Faithfully return all lines, omitting every embedded picture.

» **AVAILABLE DATA**:
-- START --

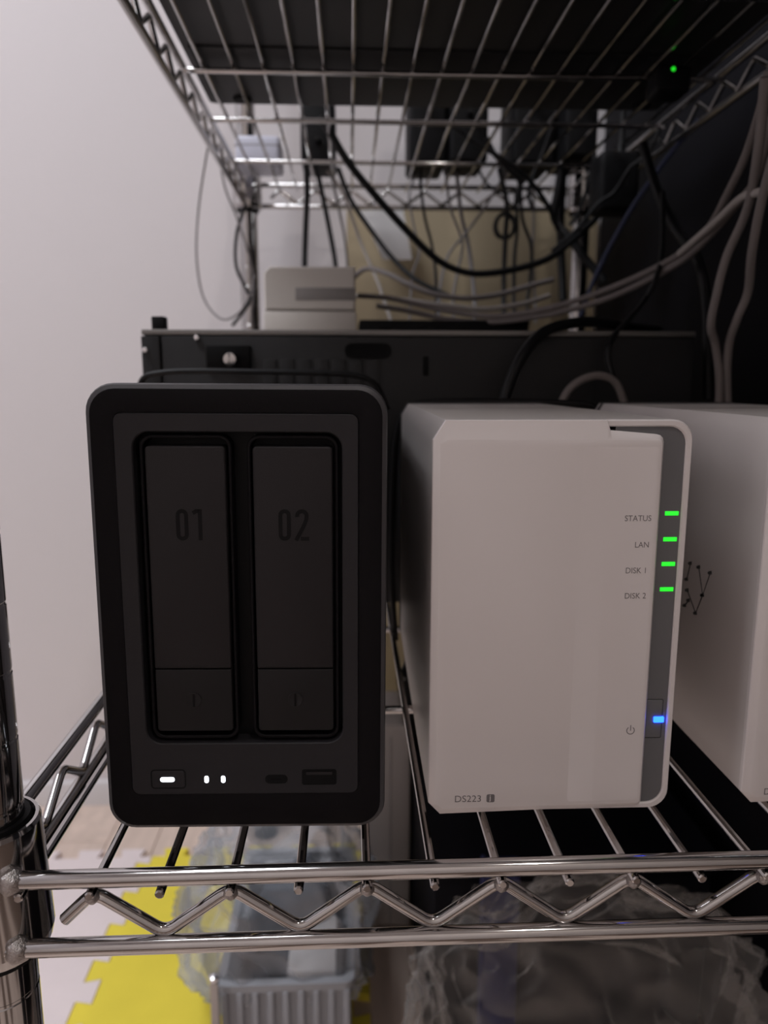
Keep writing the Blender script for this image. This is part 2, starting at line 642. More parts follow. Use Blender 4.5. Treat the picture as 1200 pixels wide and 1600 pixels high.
# ------------------------------------------------------------------ black two-bay storage unit
def strokes(mb, polys, w, y, depth=0.12):
    for pl in polys:
        P = [Vector(p) for p in pl]
        n = len(P)
        L, Rr = [], []
        for i in range(n):
            a, b = P[max(i - 1, 0)], P[min(i + 1, n - 1)]
            t = (b - a).normalized()
            nn = Vector((-t.y, t.x)) * (w / 2)
            L.append(P[i] + nn)
            Rr.append(P[i] - nn)
        vs = [(p.x, y - depth, p.y) for p in L] + [(p.x, y - depth, p.y) for p in Rr]
        mb.add(vs, [(i, i + 1, n + i + 1, n + i) for i in range(n - 1)])
    return mb


def arc(cx, cz, rx, rz, a0, a1, n=10):
    return [(cx + rx * cos(math.radians(a0 + (a1 - a0) * i / n)), cz + rz * sin(math.radians(a0 + (a1 - a0) * i / n))) for i in range(n + 1)]


ug = thing('storage_unit', (-96.1, 277.3, 0), 'black two-bay storage unit with drive trays marked 01 and 02', 'storage unit', rotz=-0.0188)
ug.rotation_euler = (0, 0.006, -0.0188)
UW, UZ0, UZ1 = 109.0, 4.2, 178.6


def ugl(i, r=None):
    return rrect(i, UZ0 + i, UW - i, UZ1 - i, max(10.5 - i * 0.6, 1.0) if r is None else r, 7)


b = MB()
b.loops([flat(ugl(3.0, 9), 231), flat(ugl(2.2, 9.5), 228), flat(ugl(2.2, 9.5), 14)])
obj('shell', b, 'ug_shell', ug)
# front bezel: outer edge, slim bright chamfer, wide black border sloping inwards
b = MB()
inner = rrect(9.8, 19.0, 98.6, 168.2, 3.2, 7)
b.loops([flat(ugl(0.6), 15), flat(ugl(0), 13), flat(ugl(0), 2.4), flat(ugl(0.5), 1.1), flat(ugl(1.9), 0.25)], cap1=False)
obj('bezel_edge', b, 'ug_shell', ug)
b = MB()
b.loops([flat(ugl(1.9), 0.25), flat(ugl(2.6), 0.0), flat(inner, 1.0), flat(inner, 3.0)], cap0=False, cap1=False)
obj('bezel', b, 'ug_bezel', ug)
# inner charcoal panel with an opening for the bays
hole = rrect(16.6, 40.6, 92.4, 161.4, 6.0, 7)
pin = rrect(10.0, 19.2, 98.4, 168.0, 3.0, 7)
b = MB()
b.loops([flat(pin, 3.0), flat(pin, 0.7), flat(rrect(10.3, 19.5, 98.1, 167.7, 2.8, 7), 0.4),
         flat(rrect(16.2, 40.2, 92.8, 161.8, 6.3, 7), 0.4), flat(hole, 0.8), flat(hole, 9.0)], cap0=False, cap1=False)
obj('front_panel', b, 'ug_panel', ug)
obj('bay_recess', MB().box(15.5, 93.5, 8.5, 14, 39.5, 162.5), 'ug_hole', ug)
for n_, (x0, x1) in enumerate(((18.6, 52.0), (57.6, 91.0))):
    fr = MB()
    o1, o2 = rrect(x0, 41.9, x1, 160.2, 4.6, 6), rrect(x0 + 1.3, 43.2, x1 - 1.3, 158.9, 3.6, 6)
    o3 = rrect(x0 + 1.5, 43.4, x1 - 1.5, 158.7, 3.4, 6)
    fr.loops([flat(o1, 8.6), flat(o1, 2.2), flat(inset(o1, 0.3), 1.9), flat(inset(o2, -0.3), 1.9), flat(o2, 2.2), flat(o3, 8.6)], cap0=False, cap1=False)
    obj('bay_frame', fr, 'ug_bezel', ug)
    tx0, tx1 = x0 + 2.1, x1 - 2.1
    tray = obj('drive_tray', MB().plate(rrect(tx0, 71.1, tx1, 156.2, (0.6, 0.6, 1.6, 1.6)), 0.8, 8.6, 0.7), 'ug_tray', ug,
               label='tall charcoal drive tray cover marked ' + ('01' if n_ == 0 else '02'))
    obj('tray_latch', MB().plate(rrect(tx0, 45.3, tx1, 70.6, (1.4, 1.4, 0.5, 0.5)), 1.3, 8.6, 0.5), 'ug_tray2', ug)
    cx = (tx0 + tx1) / 2
    lk = MB()
    lk.lathe([(3.0, 0.0), (3.0, -0.25), (2.7, -0.35), (2.55, -0.3)], 20, (cx - 0.2, 1.3, 58.2), axis='Y')
    lock = obj('lock', lk, 'ug_tray2', ug)
    obj('key_slit', MB().box(cx - 0.6, cx + 0.2, 0.85, 1.2, 55.6, 60.8), 'ug_hole', lock)
    # the printed number, condensed stencil digits
    dg = MB()
    gx = (31.0 if n_ == 0 else 68.7) + 0.2
    w_ = 1.45
    zt, zb = 133.4 - 0.4, 121.4 - 0.2

    def zero(x):
        return [arc(x + 2.2, zt - 2.2, 1.55, 1.5, 180, 0, 8) + arc(x + 2.2, zb + 2.2, 1.55, 1.5, 0, -180, 8) + [(x + 0.65, zt - 2.2)]]
    strokes(dg, zero(gx), w_, 0.8)
    if n_ == 0:
        strokes(dg, [[(gx + 8.8, zb + 0.1), (gx + 8.8, zt - 0.02)], [(gx + 6.2, zt - 1.5), (gx + 7.4, zt - 0.75), (gx + 8.6, zt - 0.7)]], w_, 0.8)
    else:
        x2 = gx + 6.2
        strokes(dg, [arc(x2 + 2.4, zt - 2.4, 1.75, 1.7, 195, -12, 10) + [(x2 + 3.9, zt - 4.2), (x2 + 2.6, zb + 4.6), (x2 + 0.2, zb + 0.1)],
                     [(x2 + 1.9, zb + 0.7), (x2 + 5.0, zb + 0.7)]], w_, 0.8)
    obj('number', dg, 'ug_digit', tray)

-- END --

» **THE ANSWER**:
Keep writing the Blender script for this image. This is part 2, starting at line 642. More parts follow. Use Blender 4.5. Treat the picture as 1200 pixels wide and 1600 pixels high.
# ------------------------------------------------------------------ black two-bay storage unit
def strokes(mb, polys, w, y, depth=0.12):
    for pl in polys:
        P = [Vector(p) for p in pl]
        n = len(P)
        L, Rr = [], []
        for i in range(n):
            a, b = P[max(i - 1, 0)], P[min(i + 1, n - 1)]
            t = (b - a).normalized()
            nn = Vector((-t.y, t.x)) * (w / 2)
            L.append(P[i] + nn)
            Rr.append(P[i] - nn)
        vs = [(p.x, y - depth, p.y) for p in L] + [(p.x, y - depth, p.y) for p in Rr]
        mb.add(vs, [(i, i + 1, n + i + 1, n + i) for i in range(n - 1)])
    return mb


def arc(cx, cz, rx, rz, a0, a1, n=10):
    return [(cx + rx * cos(math.radians(a0 + (a1 - a0) * i / n)), cz + rz * sin(math.radians(a0 + (a1 - a0) * i / n))) for i in range(n + 1)]


ug = thing('storage_unit', (-96.1, 277.3, 0), 'black two-bay storage unit with drive trays marked 01 and 02', 'storage unit', rotz=-0.0188)
ug.rotation_euler = (0, 0.006, -0.0188)
UW, UZ0, UZ1 = 109.0, 4.2, 178.6


def ugl(i, r=None):
    return rrect(i, UZ0 + i, UW - i, UZ1 - i, max(10.5 - i * 0.6, 1.0) if r is None else r, 7)


b = MB()
b.loops([flat(ugl(3.0, 9), 231), flat(ugl(2.2, 9.5), 228), flat(ugl(2.2, 9.5), 14)])
obj('shell', b, 'ug_shell', ug)
# front bezel: outer edge, slim bright chamfer, wide black border sloping inwards
b = MB()
inner = rrect(9.8, 19.0, 98.6, 168.2, 3.2, 7)
b.loops([flat(ugl(0.6), 15), flat(ugl(0), 13), flat(ugl(0), 2.4), flat(ugl(0.5), 1.1), flat(ugl(1.9), 0.25)], cap1=False)
obj('bezel_edge', b, 'ug_shell', ug)
b = MB()
b.loops([flat(ugl(1.9), 0.25), flat(ugl(2.6), 0.0), flat(inner, 1.0), flat(inner, 3.0)], cap0=False, cap1=False)
obj('bezel', b, 'ug_bezel', ug)
# inner charcoal panel with an opening for the bays
hole = rrect(16.6, 40.6, 92.4, 161.4, 6.0, 7)
pin = rrect(10.0, 19.2, 98.4, 168.0, 3.0, 7)
b = MB()
b.loops([flat(pin, 3.0), flat(pin, 0.7), flat(rrect(10.3, 19.5, 98.1, 167.7, 2.8, 7), 0.4),
         flat(rrect(16.2, 40.2, 92.8, 161.8, 6.3, 7), 0.4), flat(hole, 0.8), flat(hole, 9.0)], cap0=False, cap1=False)
obj('front_panel', b, 'ug_panel', ug)
obj('bay_recess', MB().box(15.5, 93.5, 8.5, 14, 39.5, 162.5), 'ug_hole', ug)
for n_, (x0, x1) in enumerate(((18.6, 52.0), (57.6, 91.0))):
    fr = MB()
    o1, o2 = rrect(x0, 41.9, x1, 160.2, 4.6, 6), rrect(x0 + 1.3, 43.2, x1 - 1.3, 158.9, 3.6, 6)
    o3 = rrect(x0 + 1.5, 43.4, x1 - 1.5, 158.7, 3.4, 6)
    fr.loops([flat(o1, 8.6), flat(o1, 2.2), flat(inset(o1, 0.3), 1.9), flat(inset(o2, -0.3), 1.9), flat(o2, 2.2), flat(o3, 8.6)], cap0=False, cap1=False)
    obj('bay_frame', fr, 'ug_bezel', ug)
    tx0, tx1 = x0 + 2.1, x1 - 2.1
    tray = obj('drive_tray', MB().plate(rrect(tx0, 71.1, tx1, 156.2, (0.6, 0.6, 1.6, 1.6)), 0.8, 8.6, 0.7), 'ug_tray', ug,
               label='tall charcoal drive tray cover marked ' + ('01' if n_ == 0 else '02'))
    obj('tray_latch', MB().plate(rrect(tx0, 45.3, tx1, 70.6, (1.4, 1.4, 0.5, 0.5)), 1.3, 8.6, 0.5), 'ug_tray2', ug)
    cx = (tx0 + tx1) / 2
    lk = MB()
    lk.lathe([(3.0, 0.0), (3.0, -0.25), (2.7, -0.35), (2.55, -0.3)], 20, (cx - 0.2, 1.3, 58.2), axis='Y')
    lock = obj('lock', lk, 'ug_tray2', ug)
    obj('key_slit', MB().box(cx - 0.6, cx + 0.2, 0.85, 1.2, 55.6, 60.8), 'ug_hole', lock)
    # the printed number, condensed stencil digits
    dg = MB()
    gx = (31.0 if n_ == 0 else 68.7) + 0.2
    w_ = 1.45
    zt, zb = 133.4 - 0.4, 121.4 - 0.2

    def zero(x):
        return [arc(x + 2.2, zt - 2.2, 1.55, 1.5, 180, 0, 8) + arc(x + 2.2, zb + 2.2, 1.55, 1.5, 0, -180, 8) + [(x + 0.65, zt - 2.2)]]
    strokes(dg, zero(gx), w_, 0.8)
    if n_ == 0:
        strokes(dg, [[(gx + 8.8, zb + 0.1), (gx + 8.8, zt - 0.02)], [(gx + 6.2, zt - 1.5), (gx + 7.4, zt - 0.75), (gx + 8.6, zt - 0.7)]], w_, 0.8)
    else:
        x2 = gx + 6.2
        strokes(dg, [arc(x2 + 2.4, zt - 2.4, 1.75, 1.7, 195, -12, 10) + [(x2 + 3.9, zt - 4.2), (x2 + 2.6, zb + 4.6), (x2 + 0.2, zb + 0.1)],
                     [(x2 + 1.9, zb + 0.7), (x2 + 5.0, zb + 0.7)]], w_, 0.8)
    obj('number', dg, 'ug_digit', tray)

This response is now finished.